All that growth has meant more and more students competing for rental housing in Peterborough, which has had the tightest rental market of all major urban centres in Ontario for two years running, according to the Canada Mortgage and Housing Corporation.

As a result of the housing crunch, many students are struggling to find an affordable place to live, living in unsafe conditions and experiencing periods of homelessness, Anctil said. According to her, students have been contacting the TCSA on a weekly basis looking for help with housing issues. In one case last fall, a group of international students were forced to sleep in a U-Haul van for several nights after falling victim to a housing scam. “They had applied online to get a house, but it turned out the house didn’t actually exist at all,” Anctil said.

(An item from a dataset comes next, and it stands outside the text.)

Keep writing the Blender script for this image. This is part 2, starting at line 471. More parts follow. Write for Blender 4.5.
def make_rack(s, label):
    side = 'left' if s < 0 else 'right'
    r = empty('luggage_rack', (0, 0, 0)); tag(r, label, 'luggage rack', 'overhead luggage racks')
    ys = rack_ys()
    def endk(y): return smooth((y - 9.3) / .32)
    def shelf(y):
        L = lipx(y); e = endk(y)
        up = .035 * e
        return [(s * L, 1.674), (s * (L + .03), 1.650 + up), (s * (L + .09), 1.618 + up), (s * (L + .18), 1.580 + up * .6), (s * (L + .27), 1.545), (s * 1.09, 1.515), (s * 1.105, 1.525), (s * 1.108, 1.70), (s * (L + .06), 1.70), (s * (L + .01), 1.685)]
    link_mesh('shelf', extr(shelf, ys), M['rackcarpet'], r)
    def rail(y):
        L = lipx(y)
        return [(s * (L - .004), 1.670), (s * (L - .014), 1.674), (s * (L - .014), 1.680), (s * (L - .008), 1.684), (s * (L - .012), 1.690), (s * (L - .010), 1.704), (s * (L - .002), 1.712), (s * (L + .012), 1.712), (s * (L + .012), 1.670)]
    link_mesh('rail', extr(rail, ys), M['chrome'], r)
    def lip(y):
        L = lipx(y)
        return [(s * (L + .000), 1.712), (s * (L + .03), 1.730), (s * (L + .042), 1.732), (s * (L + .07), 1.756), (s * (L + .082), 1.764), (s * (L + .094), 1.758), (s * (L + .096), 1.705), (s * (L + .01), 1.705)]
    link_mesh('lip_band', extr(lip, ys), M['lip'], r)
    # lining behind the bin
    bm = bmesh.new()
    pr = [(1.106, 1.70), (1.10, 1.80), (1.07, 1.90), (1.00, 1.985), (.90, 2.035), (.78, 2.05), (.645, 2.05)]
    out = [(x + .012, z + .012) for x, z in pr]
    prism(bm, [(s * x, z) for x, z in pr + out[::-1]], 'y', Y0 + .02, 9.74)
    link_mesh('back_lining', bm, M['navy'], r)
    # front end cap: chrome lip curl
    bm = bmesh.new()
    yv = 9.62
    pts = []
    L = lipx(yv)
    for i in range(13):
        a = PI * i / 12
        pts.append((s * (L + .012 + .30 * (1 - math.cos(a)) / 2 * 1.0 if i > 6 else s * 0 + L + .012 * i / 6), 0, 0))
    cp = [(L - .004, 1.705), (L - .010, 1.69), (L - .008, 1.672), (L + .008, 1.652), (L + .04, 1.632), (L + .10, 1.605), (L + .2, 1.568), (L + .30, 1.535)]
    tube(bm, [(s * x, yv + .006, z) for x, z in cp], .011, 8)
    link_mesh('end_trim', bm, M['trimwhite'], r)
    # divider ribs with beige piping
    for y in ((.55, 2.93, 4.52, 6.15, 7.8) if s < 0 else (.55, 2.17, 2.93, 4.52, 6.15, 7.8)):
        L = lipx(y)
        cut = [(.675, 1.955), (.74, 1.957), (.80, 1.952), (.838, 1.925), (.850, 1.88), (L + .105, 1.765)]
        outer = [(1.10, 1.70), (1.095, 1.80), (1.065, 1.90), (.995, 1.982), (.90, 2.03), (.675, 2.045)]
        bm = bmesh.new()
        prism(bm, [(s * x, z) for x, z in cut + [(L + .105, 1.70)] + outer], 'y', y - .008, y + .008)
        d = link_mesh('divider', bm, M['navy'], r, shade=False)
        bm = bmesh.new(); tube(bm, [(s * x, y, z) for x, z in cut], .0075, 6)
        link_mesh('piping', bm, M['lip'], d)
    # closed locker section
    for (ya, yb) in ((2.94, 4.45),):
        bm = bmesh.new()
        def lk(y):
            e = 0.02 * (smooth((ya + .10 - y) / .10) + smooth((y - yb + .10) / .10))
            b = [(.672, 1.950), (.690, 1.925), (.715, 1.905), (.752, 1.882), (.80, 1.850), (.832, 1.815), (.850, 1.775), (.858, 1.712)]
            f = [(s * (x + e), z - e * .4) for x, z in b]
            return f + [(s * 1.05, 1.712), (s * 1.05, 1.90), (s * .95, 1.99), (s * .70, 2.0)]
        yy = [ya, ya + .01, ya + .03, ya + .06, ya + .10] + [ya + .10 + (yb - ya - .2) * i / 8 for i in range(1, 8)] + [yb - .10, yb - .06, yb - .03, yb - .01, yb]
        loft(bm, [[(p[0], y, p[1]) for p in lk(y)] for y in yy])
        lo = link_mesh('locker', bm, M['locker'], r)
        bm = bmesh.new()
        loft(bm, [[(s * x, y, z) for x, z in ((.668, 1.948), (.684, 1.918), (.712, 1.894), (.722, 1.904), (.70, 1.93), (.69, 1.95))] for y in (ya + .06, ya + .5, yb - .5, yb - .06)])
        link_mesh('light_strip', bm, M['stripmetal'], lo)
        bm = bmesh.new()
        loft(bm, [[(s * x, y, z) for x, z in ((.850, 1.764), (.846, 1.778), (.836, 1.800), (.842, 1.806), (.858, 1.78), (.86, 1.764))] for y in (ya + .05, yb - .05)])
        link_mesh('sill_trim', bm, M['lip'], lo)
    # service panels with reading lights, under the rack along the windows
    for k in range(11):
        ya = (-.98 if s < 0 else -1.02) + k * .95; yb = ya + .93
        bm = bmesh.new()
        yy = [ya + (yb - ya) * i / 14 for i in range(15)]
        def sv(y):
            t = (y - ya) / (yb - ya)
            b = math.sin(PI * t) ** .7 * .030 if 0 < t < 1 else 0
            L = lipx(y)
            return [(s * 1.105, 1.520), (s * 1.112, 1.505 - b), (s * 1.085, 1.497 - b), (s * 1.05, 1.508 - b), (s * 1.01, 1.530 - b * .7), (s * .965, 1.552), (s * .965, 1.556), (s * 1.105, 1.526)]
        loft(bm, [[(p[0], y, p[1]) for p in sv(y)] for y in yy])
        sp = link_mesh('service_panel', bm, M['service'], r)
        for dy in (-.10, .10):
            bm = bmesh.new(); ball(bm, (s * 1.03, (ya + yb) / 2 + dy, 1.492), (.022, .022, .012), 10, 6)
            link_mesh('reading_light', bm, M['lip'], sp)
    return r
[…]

The TCSA has paid out $17,560 to students for hotels, rental deposits and other emergency housing costs since September 2022, she said. The union dispersed an additional $26,650 this academic year through an emergency relief fund, much of which went toward helping students afford the cost of rent and groceries.

A petition by the TCSA, demanding that the university “rise up to the occasion of their enrolment increase” and take “accountability for the housing crisis” has received over 2,400 signatures, according to Anctil.

One fourth-year international student, who asked to remain anonymous, told Currents she had to live in a rental car for a week last January, after the landlord she was renting a room from illegally evicted her.

The student said she parked near campus and went to Trent’s athletic centre everyday to shower.

“When it was getting like really, really freezing, I would turn on the car, put on the heater, and then warm up,” she said. “I felt that I had no help. I had to rely on myself. I couldn’t go to anyone.”

There have been concerns recently about a potential spike in post-secondary student homelessness in Peterborough. The city’s youth homeless shelter stated that four Trent and Fleming students tried to access beds at the start of the school year last September, as Currents previously reported.

Trent’s enrolment growth “responsible,” university says

Despite pushback from the student union, Trent University is planning for a “modest” rise in enrolment next fall, according to the budget report. It projects that enrolment will climb by 2.6 percent, or 306 full-time equivalent students, next year.

But the majority of those new students will go to Trent’s Oshawa campus, the report said. Enrolment in Peterborough is projected to grow by about one percent, to reach 10,261 full-time equivalent students.

Last year, the university enrolled significantly more students than it had planned to. Trent projected an enrolment increase of 2.7 percent last year. But the actual increase ended up being 4.3 percent, a boost that helped drive a $6.9 million surplus for the university.

In a statement to Currents, Trent University acknowledged that both Peterborough and Oshawa face “housing pressures.”

But Trent’s growth has been “responsible,” the statement said, and the university continues to plan for new enrolment in both Peterborough and Oshawa “in a way that prioritizes a supportive learning environment and experience for our students.”

The statement also noted the university has an off-campus housing coordinator to help students find and maintain housing – including support with landlord conflicts and roommate mediation. Trent also participates in Canada HomeShare, a program that matches students in need of housing with older adults with extra space in their homes. Additionally, there is an emergency bursary fund for international students facing “unforeseen challenges,” including homelessness, according to the statement.

Trent also has plans to open a new on-campus residence with as many as 700 beds in 2027, which will help alleviate pressure from the downtown housing market, the statement said.

However, another residence, Otonabee College, is slated to close temporarily around the same time the new one opens in 2027, according to a request for proposals on Trent’s website. Otonabee will undergo a two-year renovation to allow it to accommodate more students once it reopens. That means the full impact of the planned new student housing won’t be felt until at least 2029.

Trent’s plan to direct most new enrolment to its Oshawa campus next year doesn’t satisfy Anctil.

“At the end of the day, all students – undergraduate, graduate, Durham and Peterborough – we are concerned that we are being left behind,” she said. “We are worried that the university is more concerned with maximizing their profit by internationalizing and over-enrolling than the quality of education and student life.”

According to Trent, not meeting its enrolment growth targets could jeopardize some of the provincial funding it receives. “Failure to achieve the established performance targets may result in funding being recovered by the Ministry [of Colleges and Universities] … and may have a compounding impact in future years as students move through multiple years of study,” the budget report states.